O resultado as contas públicas nem mesmo foi citado nas primeiras páginas dos grandes jornais. Nas páginas de economia, o assunto ficou bem longe do noticiário da recessão.

Mas houve quem publicasse na capa informações sobre o o projeto de orçamento para 2016 e sobre o plano do governo de recriar o imposto do cheque, oficialmente conhecido como CPMF, Contribuição Provisória sobre Movimentação Financeira.

Os dois temas – as dificuldades de elaboração da proposta de orçamento e tentativa de ressuscitar a CPMF –estão ligados aos problemas da recessão e da receita insuficiente. Mas nem a atenção a essas questões motivou os editores a organizar de modo mais amplo e mais informativo o material.

Deficit fiscal, PIB e desemprego

Mas a cobertura da crise fiscal, mesmo quando examinada em separado, tem sido muito morna. Curiosamente, as matérias têm dado muita ênfase ao resultado primário das contas públicas e quase desprezado o saldo nominal, isto é, o resultado mais amplo, com inclusão dos juros.

Mas o resultado importante, no fim da história, é mesmo o balanço geral. Se o governo é incapaz de produzir um superávit primário para pagar pelo menos uma parte dos juros, o déficit nominal aumenta, assim como a dívida pública.

Mas a referência ao resultado nominal só aparece –quando aparece –no fim das matérias, como se fosse um detalhe técnico sem muito atrativo, Essa avaliação é um erro.

Em 12 meses, o resultado nominal de todo o setor público foi um déficit equivalente a 8,8% do PIB. Isso é mais que o triplo do déficit fiscal observado, em média, na União Européia (algo próximo de 2,5%). Esse número representa um desafio enorme para o governo brasileiro e está muito fora dos padrões internacionais.

Com o aumento desse déficit, a dívida bruta do governo geral bateu em 64% do PIB e avança rapidamente para 70%. As agências de classificação de risco acompanham esse movimento e a cada dia a ameaça de rebaixamento da nota brasileira se torna mais próxima. Também isso é um excelente motivo para uma cobertura menos burocrática da evolução das contas públicas.

Na mesma semana, antes da  divulgação do PIB e das contas fiscais consolidadas, saíram novos dados sobre o desemprego no Brasil. Realizada em cerca de 3.500 municípios, a PNAD, Pesquisa Nacional por Amostra de Domicílios, é o levantamento mais amplo das condições de emprego no País.

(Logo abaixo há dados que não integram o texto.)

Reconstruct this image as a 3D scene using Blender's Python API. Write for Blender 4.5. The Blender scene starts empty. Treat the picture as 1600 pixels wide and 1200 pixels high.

Segundo o último relatório, 8,35 milhões de pessoas estavam desempregadas no segundo trimestre, 8,3% da força de trabalho. Pouco antes, a pesquisa tradicional do IBGE, limitada às seis maiores áreas metropolitanas, havia apontado uma taxa de 7,5%, também mais alta que a de muitos países desenvolvidos e em desenvolvimento.

Em suma: no mesmo dia, ou com diferença de poucos dias, ficaram disponíveis dados oficiais para a composição de um quadro amplo da crise. Seria fácil usar esse material e tornar a história mais completa e mais inteligível, sem gastar muito mais espaço, ou até no mesmo espaço. Sem esse esforço, os jornais pouco acrescentaram ao noticiário das tevês na sexta à noite.